[DESCRIPTION OF THE TASK] Output a verbatim copy of the data, cut off after the line that contains "from mathutils import Vector, Matrix, noise".

[INPUT DATA]
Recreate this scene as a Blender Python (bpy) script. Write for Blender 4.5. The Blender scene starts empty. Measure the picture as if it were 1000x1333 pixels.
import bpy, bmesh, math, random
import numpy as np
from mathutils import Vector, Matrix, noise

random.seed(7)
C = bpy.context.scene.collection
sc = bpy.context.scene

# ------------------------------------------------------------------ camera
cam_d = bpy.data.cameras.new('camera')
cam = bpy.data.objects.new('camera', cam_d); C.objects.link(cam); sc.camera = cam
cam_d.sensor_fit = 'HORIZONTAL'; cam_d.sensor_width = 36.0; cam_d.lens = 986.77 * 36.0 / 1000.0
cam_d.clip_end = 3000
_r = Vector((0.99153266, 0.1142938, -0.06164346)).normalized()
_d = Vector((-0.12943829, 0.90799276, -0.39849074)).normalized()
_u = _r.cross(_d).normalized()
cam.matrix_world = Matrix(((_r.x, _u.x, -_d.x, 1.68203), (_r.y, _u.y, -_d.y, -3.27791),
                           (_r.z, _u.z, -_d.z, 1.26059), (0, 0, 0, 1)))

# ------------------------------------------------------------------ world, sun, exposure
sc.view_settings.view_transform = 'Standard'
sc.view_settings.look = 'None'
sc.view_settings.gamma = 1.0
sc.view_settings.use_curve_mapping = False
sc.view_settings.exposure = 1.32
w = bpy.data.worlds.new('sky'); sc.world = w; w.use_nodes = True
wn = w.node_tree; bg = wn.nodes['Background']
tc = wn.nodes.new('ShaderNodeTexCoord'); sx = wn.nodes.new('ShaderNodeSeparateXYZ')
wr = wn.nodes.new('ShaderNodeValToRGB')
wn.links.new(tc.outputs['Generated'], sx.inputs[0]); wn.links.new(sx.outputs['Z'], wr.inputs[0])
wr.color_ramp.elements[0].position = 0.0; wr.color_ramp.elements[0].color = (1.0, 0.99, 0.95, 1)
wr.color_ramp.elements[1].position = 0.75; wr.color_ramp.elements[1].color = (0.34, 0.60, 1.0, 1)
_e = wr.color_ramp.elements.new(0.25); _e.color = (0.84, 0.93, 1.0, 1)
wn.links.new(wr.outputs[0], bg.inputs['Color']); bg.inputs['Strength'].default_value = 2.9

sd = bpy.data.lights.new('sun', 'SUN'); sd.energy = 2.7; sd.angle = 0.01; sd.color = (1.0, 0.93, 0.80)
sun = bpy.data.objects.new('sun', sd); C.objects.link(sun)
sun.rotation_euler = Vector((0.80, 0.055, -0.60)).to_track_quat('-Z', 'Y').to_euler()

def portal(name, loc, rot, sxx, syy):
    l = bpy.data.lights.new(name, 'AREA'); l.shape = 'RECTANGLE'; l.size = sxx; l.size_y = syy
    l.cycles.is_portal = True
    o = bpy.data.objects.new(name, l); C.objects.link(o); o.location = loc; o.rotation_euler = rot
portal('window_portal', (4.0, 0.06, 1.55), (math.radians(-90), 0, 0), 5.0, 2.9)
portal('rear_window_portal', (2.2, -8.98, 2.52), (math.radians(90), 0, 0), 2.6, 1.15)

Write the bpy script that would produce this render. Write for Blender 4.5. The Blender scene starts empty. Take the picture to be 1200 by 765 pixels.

[SOLUTION TO THE PROBLEM]
Recreate this scene as a Blender Python (bpy) script. Write for Blender 4.5. The Blender scene starts empty. Measure the picture as if it were 1000x1333 pixels.
import bpy, bmesh, math, random
import numpy as np
from mathutils import Vector, Matrix, noise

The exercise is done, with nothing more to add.